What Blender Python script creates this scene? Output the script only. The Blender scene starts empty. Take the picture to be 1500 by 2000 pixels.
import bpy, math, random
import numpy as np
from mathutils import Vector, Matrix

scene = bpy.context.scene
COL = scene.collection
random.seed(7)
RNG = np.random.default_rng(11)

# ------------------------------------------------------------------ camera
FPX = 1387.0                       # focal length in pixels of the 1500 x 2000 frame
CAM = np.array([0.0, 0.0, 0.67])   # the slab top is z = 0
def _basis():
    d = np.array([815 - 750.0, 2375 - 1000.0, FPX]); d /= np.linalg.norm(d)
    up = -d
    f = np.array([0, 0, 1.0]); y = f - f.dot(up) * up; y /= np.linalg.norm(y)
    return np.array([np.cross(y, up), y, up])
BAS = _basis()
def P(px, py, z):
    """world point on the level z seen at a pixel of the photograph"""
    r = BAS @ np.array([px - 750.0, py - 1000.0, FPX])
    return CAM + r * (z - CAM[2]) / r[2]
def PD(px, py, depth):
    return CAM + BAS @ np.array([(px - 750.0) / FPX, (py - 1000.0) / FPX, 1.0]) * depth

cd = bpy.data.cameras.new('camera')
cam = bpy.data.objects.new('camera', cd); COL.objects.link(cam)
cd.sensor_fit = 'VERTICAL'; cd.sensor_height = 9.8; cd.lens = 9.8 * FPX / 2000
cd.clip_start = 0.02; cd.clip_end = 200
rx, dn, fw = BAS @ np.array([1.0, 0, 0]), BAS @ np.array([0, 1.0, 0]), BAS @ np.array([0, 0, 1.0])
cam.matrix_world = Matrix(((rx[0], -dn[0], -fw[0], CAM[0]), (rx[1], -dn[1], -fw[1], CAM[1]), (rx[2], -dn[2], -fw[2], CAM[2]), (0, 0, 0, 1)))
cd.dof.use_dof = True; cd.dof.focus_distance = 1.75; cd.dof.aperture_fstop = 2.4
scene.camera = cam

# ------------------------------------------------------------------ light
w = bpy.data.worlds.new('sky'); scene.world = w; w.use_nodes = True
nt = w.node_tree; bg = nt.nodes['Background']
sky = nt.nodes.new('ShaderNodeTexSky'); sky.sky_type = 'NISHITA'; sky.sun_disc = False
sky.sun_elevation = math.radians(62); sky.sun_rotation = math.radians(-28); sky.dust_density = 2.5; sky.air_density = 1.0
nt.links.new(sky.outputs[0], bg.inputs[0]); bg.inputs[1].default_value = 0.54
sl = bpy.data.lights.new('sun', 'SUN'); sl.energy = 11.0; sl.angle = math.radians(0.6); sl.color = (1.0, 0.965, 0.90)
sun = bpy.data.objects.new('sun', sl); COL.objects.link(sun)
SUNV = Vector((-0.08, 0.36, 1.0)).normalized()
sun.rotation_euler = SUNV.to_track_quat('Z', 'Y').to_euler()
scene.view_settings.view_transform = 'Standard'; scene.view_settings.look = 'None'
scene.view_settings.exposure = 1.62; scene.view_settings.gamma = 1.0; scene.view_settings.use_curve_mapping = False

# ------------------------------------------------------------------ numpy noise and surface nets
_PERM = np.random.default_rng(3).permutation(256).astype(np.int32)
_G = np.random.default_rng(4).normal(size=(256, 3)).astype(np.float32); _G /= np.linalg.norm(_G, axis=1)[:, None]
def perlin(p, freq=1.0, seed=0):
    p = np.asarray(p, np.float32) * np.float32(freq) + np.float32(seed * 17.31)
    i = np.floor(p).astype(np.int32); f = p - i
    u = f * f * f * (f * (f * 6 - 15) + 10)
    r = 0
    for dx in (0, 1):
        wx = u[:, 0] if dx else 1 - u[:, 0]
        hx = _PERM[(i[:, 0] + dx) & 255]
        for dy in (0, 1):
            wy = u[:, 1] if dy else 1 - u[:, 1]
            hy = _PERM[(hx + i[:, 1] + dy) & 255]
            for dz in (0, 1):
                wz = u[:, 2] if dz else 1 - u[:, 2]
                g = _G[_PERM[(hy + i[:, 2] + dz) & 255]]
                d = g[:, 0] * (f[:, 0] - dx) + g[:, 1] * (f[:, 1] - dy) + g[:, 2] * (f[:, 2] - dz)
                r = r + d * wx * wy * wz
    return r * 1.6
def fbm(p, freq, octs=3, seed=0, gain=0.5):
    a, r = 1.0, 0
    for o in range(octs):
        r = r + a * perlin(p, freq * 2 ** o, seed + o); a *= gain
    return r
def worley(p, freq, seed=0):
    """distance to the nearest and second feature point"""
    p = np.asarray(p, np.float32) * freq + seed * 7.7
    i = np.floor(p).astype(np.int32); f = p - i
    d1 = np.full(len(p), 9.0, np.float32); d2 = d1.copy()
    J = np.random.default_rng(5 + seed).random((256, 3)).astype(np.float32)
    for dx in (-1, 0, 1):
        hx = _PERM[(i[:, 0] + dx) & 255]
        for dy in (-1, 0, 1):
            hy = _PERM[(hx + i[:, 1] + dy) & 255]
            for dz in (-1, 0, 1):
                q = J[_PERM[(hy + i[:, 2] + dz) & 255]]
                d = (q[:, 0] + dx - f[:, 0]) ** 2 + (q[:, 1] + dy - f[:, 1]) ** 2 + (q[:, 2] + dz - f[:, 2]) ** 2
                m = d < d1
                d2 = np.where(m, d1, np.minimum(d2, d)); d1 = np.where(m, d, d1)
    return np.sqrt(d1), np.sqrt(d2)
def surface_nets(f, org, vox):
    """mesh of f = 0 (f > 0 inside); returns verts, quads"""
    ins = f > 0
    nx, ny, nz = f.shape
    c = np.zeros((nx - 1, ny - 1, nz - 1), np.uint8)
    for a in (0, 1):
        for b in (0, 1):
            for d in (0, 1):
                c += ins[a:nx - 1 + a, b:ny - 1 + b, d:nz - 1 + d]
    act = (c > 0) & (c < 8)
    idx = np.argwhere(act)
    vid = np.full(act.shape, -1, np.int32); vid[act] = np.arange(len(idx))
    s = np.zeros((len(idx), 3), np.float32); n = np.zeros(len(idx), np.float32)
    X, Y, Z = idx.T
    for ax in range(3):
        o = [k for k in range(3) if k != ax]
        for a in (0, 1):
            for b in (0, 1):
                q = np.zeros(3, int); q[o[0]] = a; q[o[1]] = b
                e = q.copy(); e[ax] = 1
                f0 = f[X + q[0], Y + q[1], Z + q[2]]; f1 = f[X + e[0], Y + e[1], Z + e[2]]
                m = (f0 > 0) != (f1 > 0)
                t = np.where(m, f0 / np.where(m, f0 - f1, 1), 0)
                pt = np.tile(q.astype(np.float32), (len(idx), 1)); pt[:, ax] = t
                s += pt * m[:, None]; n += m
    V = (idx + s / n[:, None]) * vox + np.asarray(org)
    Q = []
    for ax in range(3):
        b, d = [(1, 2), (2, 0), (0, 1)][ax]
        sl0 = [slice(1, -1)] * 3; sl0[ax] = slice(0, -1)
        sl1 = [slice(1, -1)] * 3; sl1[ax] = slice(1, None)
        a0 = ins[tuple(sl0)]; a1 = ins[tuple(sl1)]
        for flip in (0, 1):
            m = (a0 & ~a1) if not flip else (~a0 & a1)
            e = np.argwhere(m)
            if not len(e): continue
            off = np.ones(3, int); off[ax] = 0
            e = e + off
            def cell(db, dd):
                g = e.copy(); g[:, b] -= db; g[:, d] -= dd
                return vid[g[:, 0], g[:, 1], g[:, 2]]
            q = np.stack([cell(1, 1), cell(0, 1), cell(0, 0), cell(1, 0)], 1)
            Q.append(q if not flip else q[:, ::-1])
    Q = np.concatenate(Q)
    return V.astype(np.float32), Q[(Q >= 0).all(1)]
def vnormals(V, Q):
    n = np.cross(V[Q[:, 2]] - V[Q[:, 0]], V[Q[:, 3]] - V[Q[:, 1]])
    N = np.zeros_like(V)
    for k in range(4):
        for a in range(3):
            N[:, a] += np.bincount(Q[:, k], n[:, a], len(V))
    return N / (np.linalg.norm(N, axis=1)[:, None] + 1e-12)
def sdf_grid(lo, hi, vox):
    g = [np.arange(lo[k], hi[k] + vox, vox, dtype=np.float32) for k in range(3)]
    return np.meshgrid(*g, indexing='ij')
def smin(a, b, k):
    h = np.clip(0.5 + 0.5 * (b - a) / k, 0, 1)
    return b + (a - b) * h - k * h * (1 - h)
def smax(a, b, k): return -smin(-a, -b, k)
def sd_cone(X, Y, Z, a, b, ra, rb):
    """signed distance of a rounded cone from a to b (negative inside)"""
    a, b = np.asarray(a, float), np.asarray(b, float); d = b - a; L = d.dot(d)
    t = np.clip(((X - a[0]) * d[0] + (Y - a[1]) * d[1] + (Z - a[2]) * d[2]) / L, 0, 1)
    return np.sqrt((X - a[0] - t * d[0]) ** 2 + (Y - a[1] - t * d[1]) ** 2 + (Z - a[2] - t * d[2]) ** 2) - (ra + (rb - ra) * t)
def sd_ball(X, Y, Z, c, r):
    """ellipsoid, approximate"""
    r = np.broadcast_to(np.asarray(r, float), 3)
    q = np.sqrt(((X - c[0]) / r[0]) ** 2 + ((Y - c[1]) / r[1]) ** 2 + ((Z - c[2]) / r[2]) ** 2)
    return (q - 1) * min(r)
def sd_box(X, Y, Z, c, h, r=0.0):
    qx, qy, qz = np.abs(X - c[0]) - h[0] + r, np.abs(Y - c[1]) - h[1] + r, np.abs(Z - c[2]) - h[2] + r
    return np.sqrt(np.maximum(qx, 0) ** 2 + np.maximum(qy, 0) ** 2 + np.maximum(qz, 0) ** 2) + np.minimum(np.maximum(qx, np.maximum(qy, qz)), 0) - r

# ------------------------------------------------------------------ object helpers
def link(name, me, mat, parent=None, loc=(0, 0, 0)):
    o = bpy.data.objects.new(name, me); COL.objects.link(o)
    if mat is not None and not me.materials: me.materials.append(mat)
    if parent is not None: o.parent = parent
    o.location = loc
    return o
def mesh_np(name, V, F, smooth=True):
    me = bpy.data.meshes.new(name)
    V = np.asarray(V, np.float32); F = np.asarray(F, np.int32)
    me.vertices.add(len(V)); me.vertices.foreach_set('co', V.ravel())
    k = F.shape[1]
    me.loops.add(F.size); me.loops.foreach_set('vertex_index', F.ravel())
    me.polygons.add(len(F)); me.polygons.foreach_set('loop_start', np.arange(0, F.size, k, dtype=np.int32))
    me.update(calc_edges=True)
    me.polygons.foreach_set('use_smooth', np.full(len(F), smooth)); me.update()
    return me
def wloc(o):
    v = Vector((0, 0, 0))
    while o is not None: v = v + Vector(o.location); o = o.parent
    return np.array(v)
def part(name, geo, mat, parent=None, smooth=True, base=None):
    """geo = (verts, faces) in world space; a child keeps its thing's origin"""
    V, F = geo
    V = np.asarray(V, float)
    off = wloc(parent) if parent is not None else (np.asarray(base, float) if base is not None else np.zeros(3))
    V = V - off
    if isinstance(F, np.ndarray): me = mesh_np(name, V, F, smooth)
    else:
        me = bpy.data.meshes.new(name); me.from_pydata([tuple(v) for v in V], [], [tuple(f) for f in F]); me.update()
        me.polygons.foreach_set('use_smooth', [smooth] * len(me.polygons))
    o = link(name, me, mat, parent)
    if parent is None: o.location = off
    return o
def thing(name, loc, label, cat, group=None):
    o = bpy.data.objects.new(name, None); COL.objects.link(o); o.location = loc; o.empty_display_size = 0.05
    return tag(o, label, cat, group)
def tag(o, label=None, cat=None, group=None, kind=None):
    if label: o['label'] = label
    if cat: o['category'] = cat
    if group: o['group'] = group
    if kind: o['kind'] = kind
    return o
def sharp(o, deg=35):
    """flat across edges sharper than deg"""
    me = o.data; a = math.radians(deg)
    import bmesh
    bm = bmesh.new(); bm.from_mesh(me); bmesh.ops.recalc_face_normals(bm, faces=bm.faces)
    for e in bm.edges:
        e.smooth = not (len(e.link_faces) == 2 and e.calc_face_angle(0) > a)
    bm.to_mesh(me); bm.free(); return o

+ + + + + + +

— Exercise —
Emit, unaltered, the lines from the top of the listing down through the line that holds "RNG = np.random.default_rng(11)"; emit nothing else.

— Response to this task —
What Blender Python script creates this scene? Output the script only. The Blender scene starts empty. Take the picture to be 1500 by 2000 pixels.
import bpy, math, random
import numpy as np
from mathutils import Vector, Matrix

scene = bpy.context.scene
COL = scene.collection
random.seed(7)
RNG = np.random.default_rng(11)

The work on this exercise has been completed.